Santiago Sierra failed make a dent on the politics of economic power when he paid a pittance to unemployed young men to allow tattooed line to be permanently inscribed across their backs, like a scar from the lash of a whip.
From ARTnews:
Often working with refugee organizations, Sierra created pieces that involved workers from the local underclass being paid to do meaningless tasks: support a piece of Sheetrock at a 65-degree angle for an entire day; sit inside a cardboard box; or push around two-ton blocks of concrete. By designing such deliberately pointless “jobs,” he highlighted the disjunction between such workers and their work, showing labor as an imposed condition rather than a choice one makes. “The remunerated worker doesn’t care if you tell him to clean the room or make it dirtier,” Sierra remarks. “As long as you pay him, it’s exactly the same. The relationship to work is based only upon money.”
Degrading work is based only on money. By offering only degrading work, Sierra epitomized the problem. His reputation soared, but it’s doubtful his collaborators look back on their participation with pride.

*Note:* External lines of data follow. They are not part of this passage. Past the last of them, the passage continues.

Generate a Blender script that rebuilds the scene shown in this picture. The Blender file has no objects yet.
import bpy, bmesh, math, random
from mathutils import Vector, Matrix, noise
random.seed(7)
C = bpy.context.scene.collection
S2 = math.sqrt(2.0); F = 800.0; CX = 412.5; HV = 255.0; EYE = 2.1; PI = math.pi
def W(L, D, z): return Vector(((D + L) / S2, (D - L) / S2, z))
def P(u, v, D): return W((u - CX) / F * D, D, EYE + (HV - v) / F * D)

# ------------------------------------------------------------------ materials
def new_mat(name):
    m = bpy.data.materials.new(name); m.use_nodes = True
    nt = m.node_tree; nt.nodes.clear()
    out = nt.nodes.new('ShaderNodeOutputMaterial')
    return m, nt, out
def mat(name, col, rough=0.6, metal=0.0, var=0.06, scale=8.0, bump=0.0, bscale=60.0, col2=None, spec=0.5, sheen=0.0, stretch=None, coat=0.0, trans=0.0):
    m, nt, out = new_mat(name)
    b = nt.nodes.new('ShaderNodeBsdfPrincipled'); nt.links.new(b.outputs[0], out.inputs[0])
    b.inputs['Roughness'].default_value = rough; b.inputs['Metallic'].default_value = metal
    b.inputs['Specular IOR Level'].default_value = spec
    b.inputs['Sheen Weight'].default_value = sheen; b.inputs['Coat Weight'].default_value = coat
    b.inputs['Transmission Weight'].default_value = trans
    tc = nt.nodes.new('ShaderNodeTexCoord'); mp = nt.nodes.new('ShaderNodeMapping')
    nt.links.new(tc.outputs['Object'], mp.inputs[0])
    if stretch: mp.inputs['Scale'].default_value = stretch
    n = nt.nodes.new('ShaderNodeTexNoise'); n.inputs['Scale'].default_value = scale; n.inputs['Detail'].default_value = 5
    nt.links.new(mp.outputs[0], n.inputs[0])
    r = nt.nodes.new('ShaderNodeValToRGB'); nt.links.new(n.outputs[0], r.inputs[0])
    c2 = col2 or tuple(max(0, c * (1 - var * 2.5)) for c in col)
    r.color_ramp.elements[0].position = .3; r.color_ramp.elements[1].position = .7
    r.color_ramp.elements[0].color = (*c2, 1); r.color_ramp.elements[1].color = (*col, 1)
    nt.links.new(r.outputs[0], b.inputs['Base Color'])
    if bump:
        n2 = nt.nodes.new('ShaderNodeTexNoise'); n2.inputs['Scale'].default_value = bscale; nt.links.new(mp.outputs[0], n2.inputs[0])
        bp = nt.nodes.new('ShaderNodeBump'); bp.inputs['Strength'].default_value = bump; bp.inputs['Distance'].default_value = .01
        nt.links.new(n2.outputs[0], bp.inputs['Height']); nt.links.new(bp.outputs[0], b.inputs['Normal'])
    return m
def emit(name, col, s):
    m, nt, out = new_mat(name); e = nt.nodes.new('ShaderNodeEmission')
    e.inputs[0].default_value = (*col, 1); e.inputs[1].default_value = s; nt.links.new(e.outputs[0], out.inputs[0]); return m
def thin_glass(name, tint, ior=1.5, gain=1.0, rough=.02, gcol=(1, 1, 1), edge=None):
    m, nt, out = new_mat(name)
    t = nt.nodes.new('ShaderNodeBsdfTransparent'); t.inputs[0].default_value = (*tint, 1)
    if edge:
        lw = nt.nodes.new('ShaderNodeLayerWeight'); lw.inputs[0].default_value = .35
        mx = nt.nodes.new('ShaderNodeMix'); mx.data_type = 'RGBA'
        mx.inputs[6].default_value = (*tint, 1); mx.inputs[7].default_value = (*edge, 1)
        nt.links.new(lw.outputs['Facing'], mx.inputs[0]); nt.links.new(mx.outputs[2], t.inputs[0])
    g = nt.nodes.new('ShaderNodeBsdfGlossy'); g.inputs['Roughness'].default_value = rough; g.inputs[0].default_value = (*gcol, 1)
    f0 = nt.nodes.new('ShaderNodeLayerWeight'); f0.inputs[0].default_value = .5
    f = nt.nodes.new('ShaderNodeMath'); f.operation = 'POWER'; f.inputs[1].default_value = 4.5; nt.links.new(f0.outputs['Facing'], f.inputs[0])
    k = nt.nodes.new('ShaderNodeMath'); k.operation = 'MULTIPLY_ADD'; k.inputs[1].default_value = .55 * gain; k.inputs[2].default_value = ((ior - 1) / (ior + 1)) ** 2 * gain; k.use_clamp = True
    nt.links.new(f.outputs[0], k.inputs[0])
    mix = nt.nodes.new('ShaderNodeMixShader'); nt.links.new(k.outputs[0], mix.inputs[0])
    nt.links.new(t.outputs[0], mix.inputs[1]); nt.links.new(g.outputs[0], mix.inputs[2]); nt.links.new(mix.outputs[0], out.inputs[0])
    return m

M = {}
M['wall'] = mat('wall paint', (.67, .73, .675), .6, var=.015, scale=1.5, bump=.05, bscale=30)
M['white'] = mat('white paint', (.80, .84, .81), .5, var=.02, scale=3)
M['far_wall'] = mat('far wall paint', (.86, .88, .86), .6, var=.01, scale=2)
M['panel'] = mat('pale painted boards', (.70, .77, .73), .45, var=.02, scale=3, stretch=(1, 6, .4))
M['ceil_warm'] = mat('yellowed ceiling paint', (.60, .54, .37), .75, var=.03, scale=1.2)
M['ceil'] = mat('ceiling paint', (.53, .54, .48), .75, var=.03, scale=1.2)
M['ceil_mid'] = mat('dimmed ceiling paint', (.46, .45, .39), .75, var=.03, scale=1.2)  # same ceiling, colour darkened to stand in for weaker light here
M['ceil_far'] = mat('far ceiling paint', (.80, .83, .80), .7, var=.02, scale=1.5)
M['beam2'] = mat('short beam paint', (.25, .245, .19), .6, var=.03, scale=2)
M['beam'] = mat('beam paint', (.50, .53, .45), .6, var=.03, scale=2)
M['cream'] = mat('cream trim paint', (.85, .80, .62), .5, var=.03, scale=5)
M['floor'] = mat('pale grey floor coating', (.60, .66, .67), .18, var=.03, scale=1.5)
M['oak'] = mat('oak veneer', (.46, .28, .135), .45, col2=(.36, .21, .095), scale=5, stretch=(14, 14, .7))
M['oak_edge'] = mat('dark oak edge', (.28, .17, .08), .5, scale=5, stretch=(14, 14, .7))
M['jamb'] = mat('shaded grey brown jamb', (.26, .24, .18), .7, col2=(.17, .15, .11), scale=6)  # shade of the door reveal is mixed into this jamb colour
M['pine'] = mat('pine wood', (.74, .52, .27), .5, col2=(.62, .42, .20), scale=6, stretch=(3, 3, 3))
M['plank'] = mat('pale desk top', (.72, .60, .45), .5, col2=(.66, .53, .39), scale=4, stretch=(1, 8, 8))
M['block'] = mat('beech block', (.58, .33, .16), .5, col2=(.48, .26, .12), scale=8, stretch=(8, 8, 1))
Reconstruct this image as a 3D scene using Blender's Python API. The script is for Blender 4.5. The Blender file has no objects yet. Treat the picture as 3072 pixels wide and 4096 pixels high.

What is exploitation? In the 1980s, many critics claimed that to photograph the homeless at all is to exploit them. Saner voices now prevail, but it’s hard in such work to avoid the didactic or sentimental.
Jesse Burke scores a poignant success in Low at Platform Gallery. Burke paid a group of homeless men to come to his studio, take off their shirts and be photographed. (Click to enlarge.)
In the early 1980s, visiting a friend who’d moved to the lower East Side prior to its upgrade, I noticed watery blood stains in snow drifts. I asked if they documented fights from the previous night. No, said my friend. They mark places that the homeless relieve themselves.
I thought of that exchange when looking at Burke’s photos. The men in them aren’t pathetic or heart-warming or instructive. They do not go forth and teach all nations. Instead, they are simply and clearly a genuine measure of themselves. To June 20.
merrill johnson says
Nice piece. I think you should enlarge upon those critics in the 1980s who wrote that the homeless should not be photographed at all.
Candace Hackman says
The whip lash is right. I’d never thought of it that way, but it’s perfect.
Greg Kucera says
Regina, that’s lovely writing and some wonderful comparisons and comments to make. The Burke show is terrific and the comparison to Santiago appropriate.
They also reminded me of Andres Serrano’s photographs of the homeless in NY in the mid-1990s. They are some of the least sensational of all of his work but they were initially shown alongside his portrait photos of the Ku Klux Klan. Both groups were shown clothed (or cloaked) in his studio portraits. While he had tremendous sympathy for the homeless he also found he had surprising sympathy for the individual Klanspeople. He felt they were the lowest of the low and simply looking for someone to be lower than themselves. It’s surprising how good portraiture can still inspire such convincing feelings.